[begin Information supplied]

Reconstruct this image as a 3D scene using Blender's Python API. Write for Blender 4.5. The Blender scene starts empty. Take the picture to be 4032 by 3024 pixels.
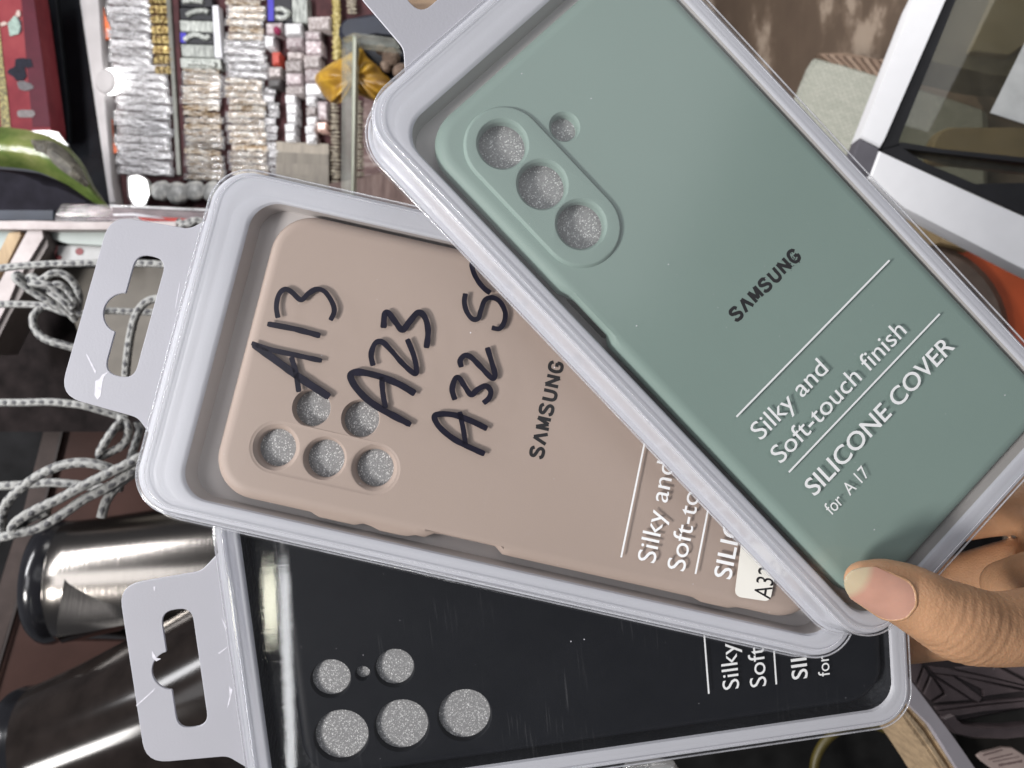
import bpy, bmesh, math, random
from mathutils import Vector, Matrix, noise
from mathutils.geometry import tessellate_polygon
random.seed(7)
SC = bpy.context.scene
COL = SC.collection
R = math.radians
# ------------------------------------------------------------------ camera, lamps, exposure
F, CX, CY = 2912.0, 2016.0, 1512.0            # focal length and centre of the 4032 x 3024 photograph
TH = R(35)                                     # phone held sideways, pitched down 35 degrees
XC = Vector((0, -math.sin(TH), -math.cos(TH)))
YC = Vector((1, 0, 0))
FW = Vector((0, math.cos(TH), -math.sin(TH)))
EYE = Vector((0, 0, 1.40))
cam = bpy.data.cameras.new('camera'); cam.lens = 26; cam.sensor_width = 36
cam.clip_start = 0.01; cam.clip_end = 60
cam.dof.use_dof = True; cam.dof.focus_distance = 0.200; cam.dof.aperture_fstop = 24
co = bpy.data.objects.new('camera', cam); COL.objects.link(co)
co.matrix_world = Matrix(((XC.x, YC.x, -FW.x, EYE.x), (XC.y, YC.y, -FW.y, EYE.y), (XC.z, YC.z, -FW.z, EYE.z), (0, 0, 0, 1)))
SC.camera = co
w = bpy.data.worlds.new('World'); SC.world = w; w.use_nodes = True
w.node_tree.nodes['Background'].inputs[0].default_value = (0.62, 0.64, 0.72, 1)
w.node_tree.nodes['Background'].inputs[1].default_value = 0.16
SC.view_settings.view_transform = 'Standard'; SC.view_settings.look = 'None'
SC.view_settings.exposure = 0.13; SC.view_settings.gamma = 1
SC.cycles.use_denoising = True
SC.cycles.max_bounces = 10; SC.cycles.transparent_max_bounces = 24; SC.cycles.caustics_refractive = False; SC.cycles.caustics_reflective = False


def lamp(name, loc, to, sx, sy, power, col):
    l = bpy.data.lights.new(name, 'AREA'); l.shape = 'RECTANGLE'; l.size = sx; l.size_y = sy; l.energy = power; l.color = col
    o = bpy.data.objects.new(name, l); COL.objects.link(o); o.location = loc
    o.rotation_euler = (Vector(to) - Vector(loc)).to_track_quat('-Z', 'Z').to_euler()
    return o


PK = EYE + FW * 0.2
CV = lambda x, y, z: EYE + XC * x - YC * y + FW * z          # across, down, away from the lens
def tube_lamp(name, c, length, width, power, col):
    """A tube running straight across behind the camera, facing the packs."""
    o = lamp(name, c, PK, length, width, power, col); d = (PK - c); d = (d - YC * d.dot(YC)).normalized(); y = (-d).cross(YC)
    o.matrix_world = Matrix(((YC.x, y.x, -d.x, c.x), (YC.y, y.y, -d.y, c.y), (YC.z, y.z, -d.z, c.z), (0, 0, 0, 1)))


tube_lamp('tube_lamp', CV(-0.262, 1.10, -1.10), 0.98, 0.020, 0.75, (0.97, 0.98, 1.0))
tube_lamp('warm_bar_light', CV(-0.292, 0.69, -1.10), 0.15, 0.026, 0.22, (1.0, 0.98, 0.80))  # short light added to draw the yellowish bar on the black lid
lamp('ceiling_lamp', CV(-1.22, 0.48, -0.85), PK, 0.30, 0.30, 27, (1.0, 0.97, 0.94))
lamp('lid_sheen_light', CV(0.40, -0.84, -1.05), PK, 0.95, 0.75, 2.8, (0.97, 0.98, 1.0))  # unseen soft light added to give the mint lid its pale sheen
lamp('shadow_fill_light', CV(-1.05, -0.25, -1.25), PK, 0.7, 0.7, 7, (0.98, 0.98, 1.0))  # unseen fill light added to soften the shadows
lamp('display_lamp', (0.42, 0.50, 1.95), EYE + FW * 0.95 + YC * 0.30, 0.7, 0.08, 8.3, (0.98, 0.98, 1.0))
lamp('floor_fill_light', CV(0.05, -1.15, 0.45), CV(0.62, -0.50, 1.3), 0.6, 0.4, 7, (1.0, 0.98, 0.95))  # unseen light added to brighten the floor, pouf and white frame

# ------------------------------------------------------------------ helpers


def cam_vec(c):
    return XC * c[0] - YC * c[1] + FW * c[2]


def W(px, py, d):
    """The point that lies d metres in front of the lens, seen at photo pixel px, py."""
    return EYE + cam_vec(((px - CX) / F * d, (py - CY) / F * d, d))


class Plane:
    """A real surface in the shop: a point on it and its normal (camera frame: across, down, away)."""

    def __init__(s, px, py, d, n=(0, 0, -1)):
        s.o = W(px, py, d); s.n = cam_vec(n).normalized(); s.d = d

    def on(s, px, py, h=0.0):
        r = cam_vec(((px - CX) / F, (py - CY) / F, 1.0))
        t = ((s.o + s.n * h) - EYE).dot(s.n) / r.dot(s.n)
        return EYE + r * t


def link(name, me, mat=None, parent=None, mw=None, smooth=None):
    o = bpy.data.objects.new(name, me); COL.objects.link(o)
    if mat is not None:
        for m in (mat if isinstance(mat, (list, tuple)) else [mat]):
            me.materials.append(m)
    if mw is not None:
        o.matrix_world = mw
    if parent is not None:
        o.parent = parent
    if smooth is not None:
        sm(me, smooth)
    return o


def sm(me, ang=40):
    me.shade_smooth()
    if ang < 179:
        me.set_sharp_from_angle(angle=R(ang))


def mesh(name, v, f):
    me = bpy.data.meshes.new(name); me.from_pydata([tuple(p) for p in v], [], f); me.update(); me.validate()
    return me


def fixn(me):
    bm = bmesh.new(); bm.from_mesh(me); bmesh.ops.recalc_face_normals(bm, faces=bm.faces); bm.to_mesh(me); bm.free(); me.update()
    return me


def tag(o, label=None, cat=None, group=None, kind=None):
    if label: o['label'] = label
    if cat: o['category'] = cat
    if group: o['group'] = group
    if kind: o['kind'] = kind
    return o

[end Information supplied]

Reproduce the full listing faithfully, but do not carry over any pictures.

**Reply to the exercise:**
Reconstruct this image as a 3D scene using Blender's Python API. Write for Blender 4.5. The Blender scene starts empty. Take the picture to be 4032 by 3024 pixels.
import bpy, bmesh, math, random
from mathutils import Vector, Matrix, noise
from mathutils.geometry import tessellate_polygon
random.seed(7)
SC = bpy.context.scene
COL = SC.collection
R = math.radians
# ------------------------------------------------------------------ camera, lamps, exposure
F, CX, CY = 2912.0, 2016.0, 1512.0            # focal length and centre of the 4032 x 3024 photograph
TH = R(35)                                     # phone held sideways, pitched down 35 degrees
XC = Vector((0, -math.sin(TH), -math.cos(TH)))
YC = Vector((1, 0, 0))
FW = Vector((0, math.cos(TH), -math.sin(TH)))
EYE = Vector((0, 0, 1.40))
cam = bpy.data.cameras.new('camera'); cam.lens = 26; cam.sensor_width = 36
cam.clip_start = 0.01; cam.clip_end = 60
cam.dof.use_dof = True; cam.dof.focus_distance = 0.200; cam.dof.aperture_fstop = 24
co = bpy.data.objects.new('camera', cam); COL.objects.link(co)
co.matrix_world = Matrix(((XC.x, YC.x, -FW.x, EYE.x), (XC.y, YC.y, -FW.y, EYE.y), (XC.z, YC.z, -FW.z, EYE.z), (0, 0, 0, 1)))
SC.camera = co
w = bpy.data.worlds.new('World'); SC.world = w; w.use_nodes = True
w.node_tree.nodes['Background'].inputs[0].default_value = (0.62, 0.64, 0.72, 1)
w.node_tree.nodes['Background'].inputs[1].default_value = 0.16
SC.view_settings.view_transform = 'Standard'; SC.view_settings.look = 'None'
SC.view_settings.exposure = 0.13; SC.view_settings.gamma = 1
SC.cycles.use_denoising = True
SC.cycles.max_bounces = 10; SC.cycles.transparent_max_bounces = 24; SC.cycles.caustics_refractive = False; SC.cycles.caustics_reflective = False


def lamp(name, loc, to, sx, sy, power, col):
    l = bpy.data.lights.new(name, 'AREA'); l.shape = 'RECTANGLE'; l.size = sx; l.size_y = sy; l.energy = power; l.color = col
    o = bpy.data.objects.new(name, l); COL.objects.link(o); o.location = loc
    o.rotation_euler = (Vector(to) - Vector(loc)).to_track_quat('-Z', 'Z').to_euler()
    return o


PK = EYE + FW * 0.2
CV = lambda x, y, z: EYE + XC * x - YC * y + FW * z          # across, down, away from the lens
def tube_lamp(name, c, length, width, power, col):
    """A tube running straight across behind the camera, facing the packs."""
    o = lamp(name, c, PK, length, width, power, col); d = (PK - c); d = (d - YC * d.dot(YC)).normalized(); y = (-d).cross(YC)
    o.matrix_world = Matrix(((YC.x, y.x, -d.x, c.x), (YC.y, y.y, -d.y, c.y), (YC.z, y.z, -d.z, c.z), (0, 0, 0, 1)))


tube_lamp('tube_lamp', CV(-0.262, 1.10, -1.10), 0.98, 0.020, 0.75, (0.97, 0.98, 1.0))
tube_lamp('warm_bar_light', CV(-0.292, 0.69, -1.10), 0.15, 0.026, 0.22, (1.0, 0.98, 0.80))  # short light added to draw the yellowish bar on the black lid
lamp('ceiling_lamp', CV(-1.22, 0.48, -0.85), PK, 0.30, 0.30, 27, (1.0, 0.97, 0.94))
lamp('lid_sheen_light', CV(0.40, -0.84, -1.05), PK, 0.95, 0.75, 2.8, (0.97, 0.98, 1.0))  # unseen soft light added to give the mint lid its pale sheen
lamp('shadow_fill_light', CV(-1.05, -0.25, -1.25), PK, 0.7, 0.7, 7, (0.98, 0.98, 1.0))  # unseen fill light added to soften the shadows
lamp('display_lamp', (0.42, 0.50, 1.95), EYE + FW * 0.95 + YC * 0.30, 0.7, 0.08, 8.3, (0.98, 0.98, 1.0))
lamp('floor_fill_light', CV(0.05, -1.15, 0.45), CV(0.62, -0.50, 1.3), 0.6, 0.4, 7, (1.0, 0.98, 0.95))  # unseen light added to brighten the floor, pouf and white frame

# ------------------------------------------------------------------ helpers


def cam_vec(c):
    return XC * c[0] - YC * c[1] + FW * c[2]


def W(px, py, d):
    """The point that lies d metres in front of the lens, seen at photo pixel px, py."""
    return EYE + cam_vec(((px - CX) / F * d, (py - CY) / F * d, d))


class Plane:
    """A real surface in the shop: a point on it and its normal (camera frame: across, down, away)."""

    def __init__(s, px, py, d, n=(0, 0, -1)):
        s.o = W(px, py, d); s.n = cam_vec(n).normalized(); s.d = d

    def on(s, px, py, h=0.0):
        r = cam_vec(((px - CX) / F, (py - CY) / F, 1.0))
        t = ((s.o + s.n * h) - EYE).dot(s.n) / r.dot(s.n)
        return EYE + r * t


def link(name, me, mat=None, parent=None, mw=None, smooth=None):
    o = bpy.data.objects.new(name, me); COL.objects.link(o)
    if mat is not None:
        for m in (mat if isinstance(mat, (list, tuple)) else [mat]):
            me.materials.append(m)
    if mw is not None:
        o.matrix_world = mw
    if parent is not None:
        o.parent = parent
    if smooth is not None:
        sm(me, smooth)
    return o


def sm(me, ang=40):
    me.shade_smooth()
    if ang < 179:
        me.set_sharp_from_angle(angle=R(ang))


def mesh(name, v, f):
    me = bpy.data.meshes.new(name); me.from_pydata([tuple(p) for p in v], [], f); me.update(); me.validate()
    return me


def fixn(me):
    bm = bmesh.new(); bm.from_mesh(me); bmesh.ops.recalc_face_normals(bm, faces=bm.faces); bm.to_mesh(me); bm.free(); me.update()
    return me


def tag(o, label=None, cat=None, group=None, kind=None):
    if label: o['label'] = label
    if cat: o['category'] = cat
    if group: o['group'] = group
    if kind: o['kind'] = kind
    return o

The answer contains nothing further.